> _Exercise directions_: Where a line of the listing below includes the word "only", reproduce that line.

————

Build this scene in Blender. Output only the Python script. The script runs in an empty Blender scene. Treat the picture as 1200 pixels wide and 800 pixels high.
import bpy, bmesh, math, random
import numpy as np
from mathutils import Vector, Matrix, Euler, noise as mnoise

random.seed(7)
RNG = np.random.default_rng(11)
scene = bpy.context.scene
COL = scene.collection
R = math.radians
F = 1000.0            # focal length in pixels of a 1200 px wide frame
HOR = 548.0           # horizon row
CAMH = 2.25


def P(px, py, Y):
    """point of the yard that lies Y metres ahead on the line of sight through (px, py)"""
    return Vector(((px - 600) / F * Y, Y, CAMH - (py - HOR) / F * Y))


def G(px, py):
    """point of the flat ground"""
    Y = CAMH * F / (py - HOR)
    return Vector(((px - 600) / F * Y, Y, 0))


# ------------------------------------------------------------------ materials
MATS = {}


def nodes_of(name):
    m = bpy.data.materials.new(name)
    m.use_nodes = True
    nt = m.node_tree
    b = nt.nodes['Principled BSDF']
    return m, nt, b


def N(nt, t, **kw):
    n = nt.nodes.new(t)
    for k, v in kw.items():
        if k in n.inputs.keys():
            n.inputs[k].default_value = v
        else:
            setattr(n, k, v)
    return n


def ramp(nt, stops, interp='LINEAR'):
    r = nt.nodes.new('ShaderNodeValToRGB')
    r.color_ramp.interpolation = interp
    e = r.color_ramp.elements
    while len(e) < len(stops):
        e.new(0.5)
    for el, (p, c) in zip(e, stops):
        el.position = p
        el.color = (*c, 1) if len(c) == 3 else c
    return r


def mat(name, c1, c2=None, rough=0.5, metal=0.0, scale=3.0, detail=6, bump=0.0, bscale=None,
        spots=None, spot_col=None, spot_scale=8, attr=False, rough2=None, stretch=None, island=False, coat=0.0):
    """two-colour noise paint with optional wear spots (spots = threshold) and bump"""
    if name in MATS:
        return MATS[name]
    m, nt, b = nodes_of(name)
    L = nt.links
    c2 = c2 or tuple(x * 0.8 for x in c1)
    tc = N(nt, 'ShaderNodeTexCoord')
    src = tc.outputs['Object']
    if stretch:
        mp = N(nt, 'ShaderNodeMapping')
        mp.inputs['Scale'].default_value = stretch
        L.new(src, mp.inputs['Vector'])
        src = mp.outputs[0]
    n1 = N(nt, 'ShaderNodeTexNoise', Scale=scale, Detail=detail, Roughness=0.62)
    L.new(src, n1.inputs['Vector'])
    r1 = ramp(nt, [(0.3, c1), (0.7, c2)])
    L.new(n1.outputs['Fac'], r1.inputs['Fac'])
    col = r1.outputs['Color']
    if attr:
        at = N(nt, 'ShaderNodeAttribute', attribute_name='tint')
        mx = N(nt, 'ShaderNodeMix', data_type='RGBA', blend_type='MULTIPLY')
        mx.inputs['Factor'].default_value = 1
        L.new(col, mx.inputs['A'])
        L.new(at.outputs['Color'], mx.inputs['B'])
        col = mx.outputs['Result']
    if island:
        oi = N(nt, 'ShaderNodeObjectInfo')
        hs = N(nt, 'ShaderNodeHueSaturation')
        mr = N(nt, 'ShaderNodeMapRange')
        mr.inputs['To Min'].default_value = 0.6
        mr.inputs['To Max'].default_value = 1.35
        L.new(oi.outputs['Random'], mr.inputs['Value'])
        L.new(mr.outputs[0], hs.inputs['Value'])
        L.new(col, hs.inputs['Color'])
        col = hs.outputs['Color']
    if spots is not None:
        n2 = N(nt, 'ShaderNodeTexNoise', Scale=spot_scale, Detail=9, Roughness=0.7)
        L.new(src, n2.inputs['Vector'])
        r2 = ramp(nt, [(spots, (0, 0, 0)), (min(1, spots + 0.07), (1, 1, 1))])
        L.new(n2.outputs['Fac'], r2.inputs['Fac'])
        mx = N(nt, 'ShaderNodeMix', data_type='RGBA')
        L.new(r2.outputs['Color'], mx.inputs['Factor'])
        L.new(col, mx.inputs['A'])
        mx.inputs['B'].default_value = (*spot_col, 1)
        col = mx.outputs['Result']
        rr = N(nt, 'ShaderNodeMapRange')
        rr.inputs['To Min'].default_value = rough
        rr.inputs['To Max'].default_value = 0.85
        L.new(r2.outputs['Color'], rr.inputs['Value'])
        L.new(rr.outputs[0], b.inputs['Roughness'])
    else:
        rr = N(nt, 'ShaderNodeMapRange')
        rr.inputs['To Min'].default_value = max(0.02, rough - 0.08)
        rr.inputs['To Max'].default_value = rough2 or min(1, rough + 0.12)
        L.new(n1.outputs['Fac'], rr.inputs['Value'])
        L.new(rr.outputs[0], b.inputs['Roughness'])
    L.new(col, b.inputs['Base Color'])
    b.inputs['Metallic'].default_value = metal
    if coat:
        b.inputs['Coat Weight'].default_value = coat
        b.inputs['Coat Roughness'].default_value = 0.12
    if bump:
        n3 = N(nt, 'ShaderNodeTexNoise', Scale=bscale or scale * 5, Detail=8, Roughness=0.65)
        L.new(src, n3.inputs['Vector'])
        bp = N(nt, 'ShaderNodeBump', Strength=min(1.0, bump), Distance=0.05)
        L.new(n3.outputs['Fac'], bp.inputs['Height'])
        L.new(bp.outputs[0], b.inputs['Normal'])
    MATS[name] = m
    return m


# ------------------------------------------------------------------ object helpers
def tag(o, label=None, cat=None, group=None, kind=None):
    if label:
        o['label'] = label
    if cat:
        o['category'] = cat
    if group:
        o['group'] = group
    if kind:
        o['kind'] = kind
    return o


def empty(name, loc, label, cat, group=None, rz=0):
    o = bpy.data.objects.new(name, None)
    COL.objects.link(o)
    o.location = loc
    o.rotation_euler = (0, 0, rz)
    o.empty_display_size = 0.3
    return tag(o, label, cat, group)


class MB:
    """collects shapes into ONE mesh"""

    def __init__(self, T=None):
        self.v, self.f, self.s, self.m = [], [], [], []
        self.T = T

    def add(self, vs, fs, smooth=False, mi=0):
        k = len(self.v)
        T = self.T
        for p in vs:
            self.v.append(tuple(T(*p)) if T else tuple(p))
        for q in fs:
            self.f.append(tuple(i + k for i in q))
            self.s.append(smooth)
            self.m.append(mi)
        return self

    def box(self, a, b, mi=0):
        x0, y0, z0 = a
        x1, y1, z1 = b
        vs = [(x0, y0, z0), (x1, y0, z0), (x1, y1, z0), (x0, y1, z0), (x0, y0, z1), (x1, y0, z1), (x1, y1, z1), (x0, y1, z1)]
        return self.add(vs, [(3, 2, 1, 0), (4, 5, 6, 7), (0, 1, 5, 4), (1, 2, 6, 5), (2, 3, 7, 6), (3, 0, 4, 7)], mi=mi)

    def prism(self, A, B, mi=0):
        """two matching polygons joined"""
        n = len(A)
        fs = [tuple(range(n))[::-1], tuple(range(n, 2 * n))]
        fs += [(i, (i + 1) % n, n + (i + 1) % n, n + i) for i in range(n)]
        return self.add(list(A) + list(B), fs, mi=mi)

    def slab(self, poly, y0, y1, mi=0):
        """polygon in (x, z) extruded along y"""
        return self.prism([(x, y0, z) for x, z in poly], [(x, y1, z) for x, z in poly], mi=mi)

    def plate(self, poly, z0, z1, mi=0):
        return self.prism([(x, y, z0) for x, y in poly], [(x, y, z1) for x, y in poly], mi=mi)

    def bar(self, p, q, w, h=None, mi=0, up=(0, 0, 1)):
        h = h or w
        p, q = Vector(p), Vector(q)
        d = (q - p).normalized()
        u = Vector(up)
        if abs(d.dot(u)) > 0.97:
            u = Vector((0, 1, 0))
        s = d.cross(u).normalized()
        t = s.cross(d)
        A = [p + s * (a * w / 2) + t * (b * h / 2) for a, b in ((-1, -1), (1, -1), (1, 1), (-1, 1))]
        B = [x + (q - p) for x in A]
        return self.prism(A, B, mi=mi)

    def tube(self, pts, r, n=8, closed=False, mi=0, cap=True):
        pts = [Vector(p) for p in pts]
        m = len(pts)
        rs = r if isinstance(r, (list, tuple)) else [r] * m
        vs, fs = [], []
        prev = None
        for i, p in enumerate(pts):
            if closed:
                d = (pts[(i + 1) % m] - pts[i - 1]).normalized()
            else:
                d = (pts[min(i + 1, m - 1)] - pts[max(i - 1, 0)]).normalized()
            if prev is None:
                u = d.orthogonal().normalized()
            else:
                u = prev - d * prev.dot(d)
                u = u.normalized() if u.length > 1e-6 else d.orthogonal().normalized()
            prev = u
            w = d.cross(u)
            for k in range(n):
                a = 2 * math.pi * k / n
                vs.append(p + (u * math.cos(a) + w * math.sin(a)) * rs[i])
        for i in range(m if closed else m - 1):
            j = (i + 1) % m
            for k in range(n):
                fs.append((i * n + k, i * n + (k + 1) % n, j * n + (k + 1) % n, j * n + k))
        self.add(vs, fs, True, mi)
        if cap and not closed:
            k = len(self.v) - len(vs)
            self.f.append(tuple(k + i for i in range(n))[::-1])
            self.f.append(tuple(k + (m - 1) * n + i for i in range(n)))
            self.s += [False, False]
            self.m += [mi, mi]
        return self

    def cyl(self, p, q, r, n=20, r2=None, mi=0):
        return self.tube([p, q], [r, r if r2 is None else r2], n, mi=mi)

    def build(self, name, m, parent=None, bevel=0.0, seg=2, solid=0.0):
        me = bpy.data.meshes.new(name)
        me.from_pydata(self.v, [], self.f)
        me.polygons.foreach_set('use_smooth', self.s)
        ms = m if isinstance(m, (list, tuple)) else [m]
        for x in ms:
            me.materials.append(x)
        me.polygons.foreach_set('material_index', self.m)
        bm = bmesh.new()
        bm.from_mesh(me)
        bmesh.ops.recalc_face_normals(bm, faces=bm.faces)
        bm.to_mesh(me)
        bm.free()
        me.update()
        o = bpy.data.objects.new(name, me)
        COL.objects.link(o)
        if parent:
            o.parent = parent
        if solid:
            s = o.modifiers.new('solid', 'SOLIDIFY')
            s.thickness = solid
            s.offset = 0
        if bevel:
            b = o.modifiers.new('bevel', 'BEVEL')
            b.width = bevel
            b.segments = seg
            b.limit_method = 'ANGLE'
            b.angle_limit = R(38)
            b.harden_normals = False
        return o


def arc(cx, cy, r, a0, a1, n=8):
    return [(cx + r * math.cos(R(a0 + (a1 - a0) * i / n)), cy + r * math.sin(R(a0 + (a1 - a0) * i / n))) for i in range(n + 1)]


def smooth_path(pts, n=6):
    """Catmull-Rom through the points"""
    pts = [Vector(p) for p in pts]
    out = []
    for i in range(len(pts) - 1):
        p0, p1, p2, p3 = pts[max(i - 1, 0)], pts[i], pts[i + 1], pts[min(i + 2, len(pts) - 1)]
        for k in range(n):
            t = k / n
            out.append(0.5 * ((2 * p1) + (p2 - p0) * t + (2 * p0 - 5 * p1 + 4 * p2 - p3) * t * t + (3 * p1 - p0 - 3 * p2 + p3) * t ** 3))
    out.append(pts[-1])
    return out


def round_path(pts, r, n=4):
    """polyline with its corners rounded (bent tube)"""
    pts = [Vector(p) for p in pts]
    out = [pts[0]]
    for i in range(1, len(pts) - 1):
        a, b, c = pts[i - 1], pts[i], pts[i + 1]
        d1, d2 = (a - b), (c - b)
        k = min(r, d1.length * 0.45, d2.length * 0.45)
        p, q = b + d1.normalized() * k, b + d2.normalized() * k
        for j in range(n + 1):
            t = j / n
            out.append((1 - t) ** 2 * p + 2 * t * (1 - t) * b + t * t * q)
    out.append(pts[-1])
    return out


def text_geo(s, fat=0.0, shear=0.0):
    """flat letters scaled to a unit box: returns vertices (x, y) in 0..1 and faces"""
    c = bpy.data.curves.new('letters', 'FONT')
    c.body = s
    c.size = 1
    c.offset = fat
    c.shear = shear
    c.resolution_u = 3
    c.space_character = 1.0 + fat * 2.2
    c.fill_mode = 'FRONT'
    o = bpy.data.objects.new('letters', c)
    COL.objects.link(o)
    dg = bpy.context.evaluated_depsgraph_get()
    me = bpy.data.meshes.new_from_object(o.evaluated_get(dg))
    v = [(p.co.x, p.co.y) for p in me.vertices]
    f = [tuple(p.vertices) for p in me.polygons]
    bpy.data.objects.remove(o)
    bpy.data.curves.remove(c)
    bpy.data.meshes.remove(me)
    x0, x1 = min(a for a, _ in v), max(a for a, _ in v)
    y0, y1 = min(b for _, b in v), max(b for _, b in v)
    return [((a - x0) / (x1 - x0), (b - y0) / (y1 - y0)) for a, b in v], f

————

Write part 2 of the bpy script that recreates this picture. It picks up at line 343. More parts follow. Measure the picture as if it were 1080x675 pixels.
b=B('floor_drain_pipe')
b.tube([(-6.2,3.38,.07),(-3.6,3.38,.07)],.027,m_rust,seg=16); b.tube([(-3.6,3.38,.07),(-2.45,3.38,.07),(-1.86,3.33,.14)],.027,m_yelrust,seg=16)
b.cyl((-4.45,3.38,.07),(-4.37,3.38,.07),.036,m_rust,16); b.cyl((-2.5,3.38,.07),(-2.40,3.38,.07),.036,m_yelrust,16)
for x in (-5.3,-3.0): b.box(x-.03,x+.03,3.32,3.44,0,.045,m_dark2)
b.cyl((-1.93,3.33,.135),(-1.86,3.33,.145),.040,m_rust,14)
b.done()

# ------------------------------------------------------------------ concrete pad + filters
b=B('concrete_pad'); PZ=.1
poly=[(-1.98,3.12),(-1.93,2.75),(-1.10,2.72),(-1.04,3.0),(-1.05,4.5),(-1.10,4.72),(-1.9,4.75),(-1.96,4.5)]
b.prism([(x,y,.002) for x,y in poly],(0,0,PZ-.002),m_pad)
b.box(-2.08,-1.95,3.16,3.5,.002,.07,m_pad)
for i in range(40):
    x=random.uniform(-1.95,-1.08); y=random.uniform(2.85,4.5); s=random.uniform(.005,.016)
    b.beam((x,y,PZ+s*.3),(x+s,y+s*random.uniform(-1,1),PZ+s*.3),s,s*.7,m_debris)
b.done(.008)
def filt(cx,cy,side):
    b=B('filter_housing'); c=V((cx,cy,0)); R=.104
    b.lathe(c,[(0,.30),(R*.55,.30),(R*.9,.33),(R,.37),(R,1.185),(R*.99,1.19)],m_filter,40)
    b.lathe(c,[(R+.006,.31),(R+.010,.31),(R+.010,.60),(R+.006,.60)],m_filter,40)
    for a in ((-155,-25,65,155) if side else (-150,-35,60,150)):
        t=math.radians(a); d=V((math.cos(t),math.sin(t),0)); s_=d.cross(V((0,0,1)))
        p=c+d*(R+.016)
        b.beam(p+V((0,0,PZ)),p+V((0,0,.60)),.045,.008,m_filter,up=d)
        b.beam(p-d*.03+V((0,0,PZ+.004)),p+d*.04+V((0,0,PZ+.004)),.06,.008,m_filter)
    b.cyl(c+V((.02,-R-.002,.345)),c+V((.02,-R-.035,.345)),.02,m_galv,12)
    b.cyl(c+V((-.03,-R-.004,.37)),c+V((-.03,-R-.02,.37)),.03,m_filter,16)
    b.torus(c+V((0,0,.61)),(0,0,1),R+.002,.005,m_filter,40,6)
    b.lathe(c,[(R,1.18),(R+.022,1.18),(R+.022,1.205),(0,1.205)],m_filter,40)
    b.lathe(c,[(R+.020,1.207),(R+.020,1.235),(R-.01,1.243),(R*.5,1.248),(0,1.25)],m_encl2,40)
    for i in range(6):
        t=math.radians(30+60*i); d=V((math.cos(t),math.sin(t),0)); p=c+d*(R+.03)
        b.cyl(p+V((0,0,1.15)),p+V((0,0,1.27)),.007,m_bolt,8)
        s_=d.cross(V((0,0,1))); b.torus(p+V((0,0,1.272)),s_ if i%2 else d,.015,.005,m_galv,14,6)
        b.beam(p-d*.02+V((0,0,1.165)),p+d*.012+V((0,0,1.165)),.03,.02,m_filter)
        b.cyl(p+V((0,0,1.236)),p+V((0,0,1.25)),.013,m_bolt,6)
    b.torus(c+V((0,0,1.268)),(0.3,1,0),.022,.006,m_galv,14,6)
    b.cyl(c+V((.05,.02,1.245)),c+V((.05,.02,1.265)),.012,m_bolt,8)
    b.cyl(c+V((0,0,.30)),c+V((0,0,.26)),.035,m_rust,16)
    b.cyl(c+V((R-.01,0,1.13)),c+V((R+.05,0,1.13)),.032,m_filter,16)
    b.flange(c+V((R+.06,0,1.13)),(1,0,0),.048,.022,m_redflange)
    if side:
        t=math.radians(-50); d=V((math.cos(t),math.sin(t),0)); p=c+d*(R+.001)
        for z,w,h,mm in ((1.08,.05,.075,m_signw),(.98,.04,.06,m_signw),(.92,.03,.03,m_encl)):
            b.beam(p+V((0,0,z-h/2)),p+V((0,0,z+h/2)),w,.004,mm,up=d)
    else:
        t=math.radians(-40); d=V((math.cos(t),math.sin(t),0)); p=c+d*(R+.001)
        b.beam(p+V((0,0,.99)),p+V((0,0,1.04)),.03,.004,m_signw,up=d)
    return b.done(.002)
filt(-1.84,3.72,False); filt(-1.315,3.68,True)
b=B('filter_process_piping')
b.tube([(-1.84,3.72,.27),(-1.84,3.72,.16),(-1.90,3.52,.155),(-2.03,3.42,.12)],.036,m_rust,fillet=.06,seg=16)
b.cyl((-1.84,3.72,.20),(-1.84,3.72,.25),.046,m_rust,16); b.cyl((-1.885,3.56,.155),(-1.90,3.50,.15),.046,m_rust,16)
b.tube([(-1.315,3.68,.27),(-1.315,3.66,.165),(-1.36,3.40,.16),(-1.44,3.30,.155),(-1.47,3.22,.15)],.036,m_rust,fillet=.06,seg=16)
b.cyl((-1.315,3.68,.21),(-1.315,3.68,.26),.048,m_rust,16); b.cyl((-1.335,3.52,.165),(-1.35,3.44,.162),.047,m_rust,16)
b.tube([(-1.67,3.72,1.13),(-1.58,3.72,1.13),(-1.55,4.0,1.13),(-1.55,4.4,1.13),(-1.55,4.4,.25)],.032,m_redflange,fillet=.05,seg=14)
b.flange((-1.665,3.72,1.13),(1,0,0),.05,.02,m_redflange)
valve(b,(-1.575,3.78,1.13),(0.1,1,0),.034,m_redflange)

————

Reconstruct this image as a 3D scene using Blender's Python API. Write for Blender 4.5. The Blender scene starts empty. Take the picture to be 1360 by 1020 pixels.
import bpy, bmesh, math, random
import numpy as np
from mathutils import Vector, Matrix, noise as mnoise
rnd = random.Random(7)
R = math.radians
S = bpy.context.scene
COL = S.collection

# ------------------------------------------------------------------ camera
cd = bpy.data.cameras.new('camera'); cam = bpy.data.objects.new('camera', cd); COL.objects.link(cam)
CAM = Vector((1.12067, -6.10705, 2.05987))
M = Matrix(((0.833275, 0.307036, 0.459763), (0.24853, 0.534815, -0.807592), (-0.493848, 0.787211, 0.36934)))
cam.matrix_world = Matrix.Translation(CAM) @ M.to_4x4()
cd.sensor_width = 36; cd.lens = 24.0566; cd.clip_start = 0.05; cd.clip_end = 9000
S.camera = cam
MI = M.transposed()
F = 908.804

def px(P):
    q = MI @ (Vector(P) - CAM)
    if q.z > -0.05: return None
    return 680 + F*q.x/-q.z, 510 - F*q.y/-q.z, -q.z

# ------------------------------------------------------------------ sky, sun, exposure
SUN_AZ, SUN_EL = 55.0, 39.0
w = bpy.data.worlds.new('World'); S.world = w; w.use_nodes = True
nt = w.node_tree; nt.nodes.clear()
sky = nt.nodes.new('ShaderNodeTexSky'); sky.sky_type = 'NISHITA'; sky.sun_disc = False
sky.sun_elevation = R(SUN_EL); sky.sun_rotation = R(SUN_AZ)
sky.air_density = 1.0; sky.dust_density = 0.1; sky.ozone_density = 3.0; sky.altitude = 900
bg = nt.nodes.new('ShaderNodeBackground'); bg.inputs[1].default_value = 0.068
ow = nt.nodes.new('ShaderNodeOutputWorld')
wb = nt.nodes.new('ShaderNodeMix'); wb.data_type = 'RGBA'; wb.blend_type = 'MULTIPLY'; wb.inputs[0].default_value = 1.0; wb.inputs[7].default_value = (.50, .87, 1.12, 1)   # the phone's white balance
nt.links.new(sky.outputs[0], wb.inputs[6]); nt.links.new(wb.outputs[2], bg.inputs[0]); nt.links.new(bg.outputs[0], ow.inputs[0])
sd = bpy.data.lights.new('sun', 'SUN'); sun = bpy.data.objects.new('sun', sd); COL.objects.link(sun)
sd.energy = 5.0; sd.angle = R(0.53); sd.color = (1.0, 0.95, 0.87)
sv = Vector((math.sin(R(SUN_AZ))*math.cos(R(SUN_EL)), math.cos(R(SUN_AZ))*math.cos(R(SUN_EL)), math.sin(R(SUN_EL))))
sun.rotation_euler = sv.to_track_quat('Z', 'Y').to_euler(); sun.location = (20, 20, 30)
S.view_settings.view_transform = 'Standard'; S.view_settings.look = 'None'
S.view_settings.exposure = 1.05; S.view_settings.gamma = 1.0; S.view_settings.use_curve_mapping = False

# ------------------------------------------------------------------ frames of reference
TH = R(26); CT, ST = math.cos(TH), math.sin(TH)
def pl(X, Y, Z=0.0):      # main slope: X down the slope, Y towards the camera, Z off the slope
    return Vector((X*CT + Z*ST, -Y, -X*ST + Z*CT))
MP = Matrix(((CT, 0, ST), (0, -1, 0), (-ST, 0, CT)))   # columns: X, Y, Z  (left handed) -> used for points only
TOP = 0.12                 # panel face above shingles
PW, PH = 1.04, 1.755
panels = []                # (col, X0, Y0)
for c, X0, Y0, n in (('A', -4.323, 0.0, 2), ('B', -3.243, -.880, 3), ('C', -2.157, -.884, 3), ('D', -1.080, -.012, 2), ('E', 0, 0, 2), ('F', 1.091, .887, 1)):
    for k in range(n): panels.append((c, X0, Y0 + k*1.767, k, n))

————

> _Response to the task_:
Build this scene in Blender. Output only the Python script. The script runs in an empty Blender scene. Treat the picture as 1200 pixels wide and 800 pixels high.
MP = Matrix(((CT, 0, ST), (0, -1, 0), (-ST, 0, CT)))   # columns: X, Y, Z  (left handed) -> used for points only